To się łatwo mówi. Ostatnio jeden z takich typów wyszedł z więzienia. Ja idę z pracy, idę tą samą ulicą, muszę go minąć. Nie pójdę na około, bo wtedy bym im udowodnił, że się ich boję, tak? Idę sobie drogą, a on gdzieś tam zaczyna zaczepiać, że idzie “sześćdziesiątka”, że moją mamę tam wszyscy “ruchali w dupę i spuszczali jej się w gardle”. No chłop, który ma trzydzieści osiem lat, pije z dwudziestolatkami. Ja go nazywam ich “ojcem chrzestnym”. Metr dziewięćdziesiąt chłop i wszyscy się boją, po prostu odezwać. Piją z nim, ćpają, no masakra co tam się dzieje.

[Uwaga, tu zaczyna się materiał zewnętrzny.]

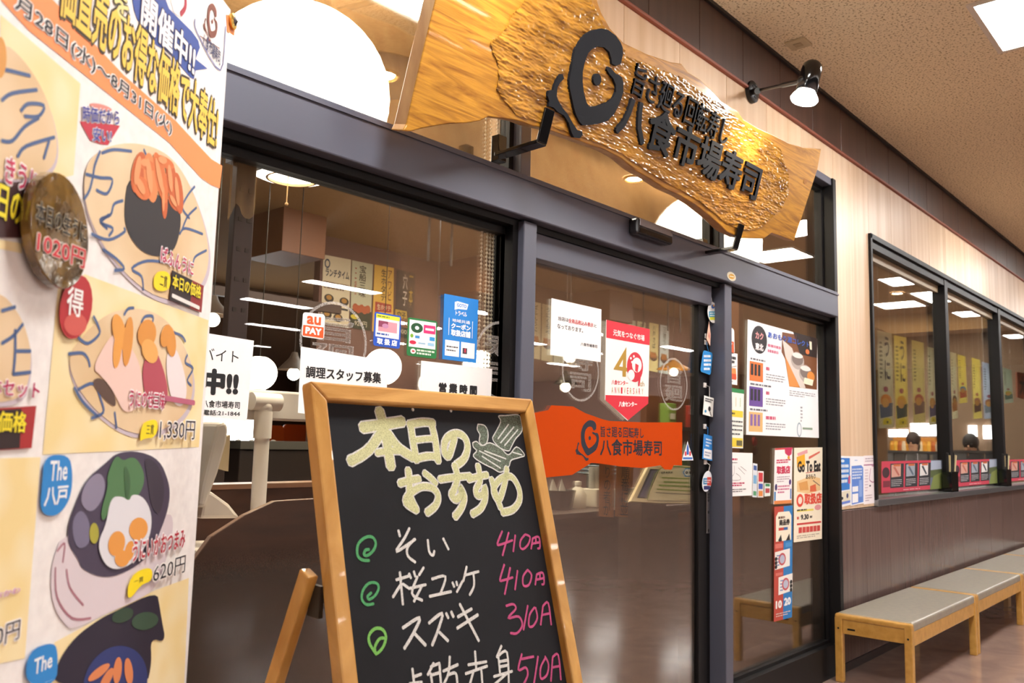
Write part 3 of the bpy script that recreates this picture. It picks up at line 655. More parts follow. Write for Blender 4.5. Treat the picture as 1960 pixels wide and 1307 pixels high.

Wspomniałeś wcześniej, że śpisz z gazówką pod poduszką. Jak te wszystkie sytuacje odbijają się na twoim zdrowiu psychicznym, jak na bliskich?

Na moje zdrowie psychiczne to działa bardzo dobrze, bo ja się w sumie śmieję z niektórych tych “gangsterów”, tych 19-letnich. Bo oni myślą, że kim oni to nie są. A tak naprawdę jedyne na co ich stać, to na harnasia z marketu, który jest akurat w przecenie 4+4 na przykład. 
Śpię z gazówką, żeby obronić swoją kobietę przede wszystkim. Bo ja mam gdzieś tam na tyle charakter, że ja wiem, że pobiją mnie, ja ich znam, podam nazwiska, no i po prostu, że tak powiem, przysłowiowe meblościanki mi oddadzą za parę lat.

A twoja partnerka?

No, boi się ich, bo też wie co to za ludzie. Teraz dostałem już, że tak powiem, ultimatum. Albo zrezygnuję z tego marketu, albo ona się przeprowadzi do mamy. No ale chyba my się przeprowadzimy i tak, w inną okolicę. Może też zmienię pracę?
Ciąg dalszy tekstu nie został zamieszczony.